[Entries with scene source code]
============

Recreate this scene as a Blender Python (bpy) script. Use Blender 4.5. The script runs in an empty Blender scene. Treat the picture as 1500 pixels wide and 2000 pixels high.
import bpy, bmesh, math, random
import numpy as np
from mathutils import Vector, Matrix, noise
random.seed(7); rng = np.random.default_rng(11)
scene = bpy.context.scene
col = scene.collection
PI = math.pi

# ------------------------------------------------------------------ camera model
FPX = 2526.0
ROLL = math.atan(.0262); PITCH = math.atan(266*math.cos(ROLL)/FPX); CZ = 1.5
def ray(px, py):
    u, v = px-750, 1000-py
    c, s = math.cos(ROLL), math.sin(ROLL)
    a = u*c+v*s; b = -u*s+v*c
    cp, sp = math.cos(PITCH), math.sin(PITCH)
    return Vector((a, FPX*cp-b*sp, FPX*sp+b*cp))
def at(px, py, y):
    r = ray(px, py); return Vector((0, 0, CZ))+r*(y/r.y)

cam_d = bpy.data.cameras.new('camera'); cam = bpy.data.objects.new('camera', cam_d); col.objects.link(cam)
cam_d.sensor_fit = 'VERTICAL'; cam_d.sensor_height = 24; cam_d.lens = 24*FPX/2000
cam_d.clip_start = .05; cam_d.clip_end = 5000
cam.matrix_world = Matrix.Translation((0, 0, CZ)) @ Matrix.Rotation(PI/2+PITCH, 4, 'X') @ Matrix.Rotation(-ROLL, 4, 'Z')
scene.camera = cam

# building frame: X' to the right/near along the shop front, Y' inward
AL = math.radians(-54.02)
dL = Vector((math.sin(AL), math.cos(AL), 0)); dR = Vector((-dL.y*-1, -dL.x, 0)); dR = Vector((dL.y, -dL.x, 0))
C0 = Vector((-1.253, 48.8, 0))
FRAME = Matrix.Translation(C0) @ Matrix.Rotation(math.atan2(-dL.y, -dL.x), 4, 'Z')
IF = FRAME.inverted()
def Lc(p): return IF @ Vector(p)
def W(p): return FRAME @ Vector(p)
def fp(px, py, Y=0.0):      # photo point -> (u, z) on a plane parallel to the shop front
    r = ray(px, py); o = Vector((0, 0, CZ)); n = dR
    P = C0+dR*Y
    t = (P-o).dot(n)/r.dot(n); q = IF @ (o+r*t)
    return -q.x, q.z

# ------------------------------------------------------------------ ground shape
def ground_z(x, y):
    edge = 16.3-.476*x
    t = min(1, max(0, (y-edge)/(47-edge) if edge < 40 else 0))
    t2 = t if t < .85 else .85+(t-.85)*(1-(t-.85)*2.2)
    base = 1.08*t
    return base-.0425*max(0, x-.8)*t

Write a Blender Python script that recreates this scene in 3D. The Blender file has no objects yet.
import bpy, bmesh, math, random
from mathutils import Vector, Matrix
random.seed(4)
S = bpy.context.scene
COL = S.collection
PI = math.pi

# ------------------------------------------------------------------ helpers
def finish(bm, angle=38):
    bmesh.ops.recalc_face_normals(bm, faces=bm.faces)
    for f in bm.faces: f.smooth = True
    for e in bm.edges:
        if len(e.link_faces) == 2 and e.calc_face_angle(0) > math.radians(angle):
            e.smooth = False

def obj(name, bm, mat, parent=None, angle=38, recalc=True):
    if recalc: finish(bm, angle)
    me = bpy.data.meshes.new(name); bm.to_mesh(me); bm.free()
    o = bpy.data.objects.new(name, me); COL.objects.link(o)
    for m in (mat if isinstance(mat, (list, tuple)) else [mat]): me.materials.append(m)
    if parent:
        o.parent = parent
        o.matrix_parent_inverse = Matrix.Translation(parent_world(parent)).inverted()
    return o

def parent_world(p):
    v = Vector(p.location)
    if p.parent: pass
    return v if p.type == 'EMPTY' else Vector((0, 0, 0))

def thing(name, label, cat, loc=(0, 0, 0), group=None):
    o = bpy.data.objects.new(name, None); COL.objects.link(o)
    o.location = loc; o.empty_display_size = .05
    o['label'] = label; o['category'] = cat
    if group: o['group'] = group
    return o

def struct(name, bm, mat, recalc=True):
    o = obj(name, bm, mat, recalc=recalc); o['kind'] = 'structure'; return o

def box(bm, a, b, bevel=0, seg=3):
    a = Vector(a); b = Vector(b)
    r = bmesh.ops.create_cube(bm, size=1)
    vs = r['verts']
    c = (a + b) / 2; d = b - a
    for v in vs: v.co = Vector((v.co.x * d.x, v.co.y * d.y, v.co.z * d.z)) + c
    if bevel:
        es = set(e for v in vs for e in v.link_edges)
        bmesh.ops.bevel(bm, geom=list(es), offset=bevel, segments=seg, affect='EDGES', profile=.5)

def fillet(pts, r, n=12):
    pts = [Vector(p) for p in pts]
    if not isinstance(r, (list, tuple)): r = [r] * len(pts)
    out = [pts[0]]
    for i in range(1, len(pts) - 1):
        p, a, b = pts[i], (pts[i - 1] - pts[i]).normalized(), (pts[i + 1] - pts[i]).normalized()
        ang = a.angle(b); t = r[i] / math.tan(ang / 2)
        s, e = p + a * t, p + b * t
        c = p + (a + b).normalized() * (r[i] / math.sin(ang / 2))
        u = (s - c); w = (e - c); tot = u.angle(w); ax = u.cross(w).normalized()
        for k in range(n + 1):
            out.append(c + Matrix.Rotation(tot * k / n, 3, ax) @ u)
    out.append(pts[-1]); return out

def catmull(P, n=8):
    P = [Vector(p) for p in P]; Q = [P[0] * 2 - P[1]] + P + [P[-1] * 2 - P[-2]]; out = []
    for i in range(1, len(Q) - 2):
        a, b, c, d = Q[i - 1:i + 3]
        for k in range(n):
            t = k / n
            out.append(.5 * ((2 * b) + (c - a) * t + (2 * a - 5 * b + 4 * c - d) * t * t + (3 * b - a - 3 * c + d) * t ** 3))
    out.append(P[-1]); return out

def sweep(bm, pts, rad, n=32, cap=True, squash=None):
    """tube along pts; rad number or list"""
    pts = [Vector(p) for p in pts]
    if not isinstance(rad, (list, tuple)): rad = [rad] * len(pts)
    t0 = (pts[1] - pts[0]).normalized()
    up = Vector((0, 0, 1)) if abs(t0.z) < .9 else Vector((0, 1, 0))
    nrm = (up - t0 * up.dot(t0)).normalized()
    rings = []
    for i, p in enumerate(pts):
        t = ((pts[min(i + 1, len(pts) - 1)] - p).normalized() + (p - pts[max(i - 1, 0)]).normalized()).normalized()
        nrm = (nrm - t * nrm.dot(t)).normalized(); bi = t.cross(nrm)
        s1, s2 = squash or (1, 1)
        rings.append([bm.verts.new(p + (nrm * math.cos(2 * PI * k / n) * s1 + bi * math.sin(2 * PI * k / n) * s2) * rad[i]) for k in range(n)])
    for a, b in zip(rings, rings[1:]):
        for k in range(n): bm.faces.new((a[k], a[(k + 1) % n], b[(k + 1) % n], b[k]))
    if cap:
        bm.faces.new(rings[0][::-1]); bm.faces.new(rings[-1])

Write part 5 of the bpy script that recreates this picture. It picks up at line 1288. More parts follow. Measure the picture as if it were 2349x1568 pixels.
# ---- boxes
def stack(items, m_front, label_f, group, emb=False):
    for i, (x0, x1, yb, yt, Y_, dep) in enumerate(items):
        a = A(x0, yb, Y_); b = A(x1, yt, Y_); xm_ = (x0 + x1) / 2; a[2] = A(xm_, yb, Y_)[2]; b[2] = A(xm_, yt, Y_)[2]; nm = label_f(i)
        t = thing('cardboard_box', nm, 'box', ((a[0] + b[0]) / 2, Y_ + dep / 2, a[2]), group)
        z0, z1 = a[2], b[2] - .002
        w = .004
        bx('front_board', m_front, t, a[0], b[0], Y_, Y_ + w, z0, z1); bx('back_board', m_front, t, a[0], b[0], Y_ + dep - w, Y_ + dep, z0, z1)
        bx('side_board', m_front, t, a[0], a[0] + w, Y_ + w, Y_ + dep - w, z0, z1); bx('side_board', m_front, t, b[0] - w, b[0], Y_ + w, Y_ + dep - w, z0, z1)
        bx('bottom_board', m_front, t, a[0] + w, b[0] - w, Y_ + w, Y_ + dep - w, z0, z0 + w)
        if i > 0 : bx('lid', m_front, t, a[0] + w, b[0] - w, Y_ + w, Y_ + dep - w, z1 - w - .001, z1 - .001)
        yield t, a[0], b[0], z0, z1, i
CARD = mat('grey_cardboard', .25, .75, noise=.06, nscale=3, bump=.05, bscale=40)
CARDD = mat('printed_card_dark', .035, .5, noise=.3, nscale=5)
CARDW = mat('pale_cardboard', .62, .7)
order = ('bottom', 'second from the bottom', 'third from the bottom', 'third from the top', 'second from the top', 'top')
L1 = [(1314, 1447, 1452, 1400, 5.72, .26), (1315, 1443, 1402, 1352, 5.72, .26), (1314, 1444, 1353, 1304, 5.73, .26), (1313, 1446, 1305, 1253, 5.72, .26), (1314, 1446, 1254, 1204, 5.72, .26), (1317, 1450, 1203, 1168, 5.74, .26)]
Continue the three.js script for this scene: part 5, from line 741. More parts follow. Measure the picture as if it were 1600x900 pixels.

============

#### TASK DETAILS:
Retype exactly the lines from the start of the entries through the one with "r = ray(px, py); return"; include both ends.

#### EXERCISE RESPONSE:
Recreate this scene as a Blender Python (bpy) script. Use Blender 4.5. The script runs in an empty Blender scene. Treat the picture as 1500 pixels wide and 2000 pixels high.
import bpy, bmesh, math, random
import numpy as np
from mathutils import Vector, Matrix, noise
random.seed(7); rng = np.random.default_rng(11)
scene = bpy.context.scene
col = scene.collection
PI = math.pi

# ------------------------------------------------------------------ camera model
FPX = 2526.0
ROLL = math.atan(.0262); PITCH = math.atan(266*math.cos(ROLL)/FPX); CZ = 1.5
def ray(px, py):
    u, v = px-750, 1000-py
    c, s = math.cos(ROLL), math.sin(ROLL)
    a = u*c+v*s; b = -u*s+v*c
    cp, sp = math.cos(PITCH), math.sin(PITCH)
    return Vector((a, FPX*cp-b*sp, FPX*sp+b*cp))
def at(px, py, y):
    r = ray(px, py); return Vector((0, 0, CZ))+r*(y/r.y)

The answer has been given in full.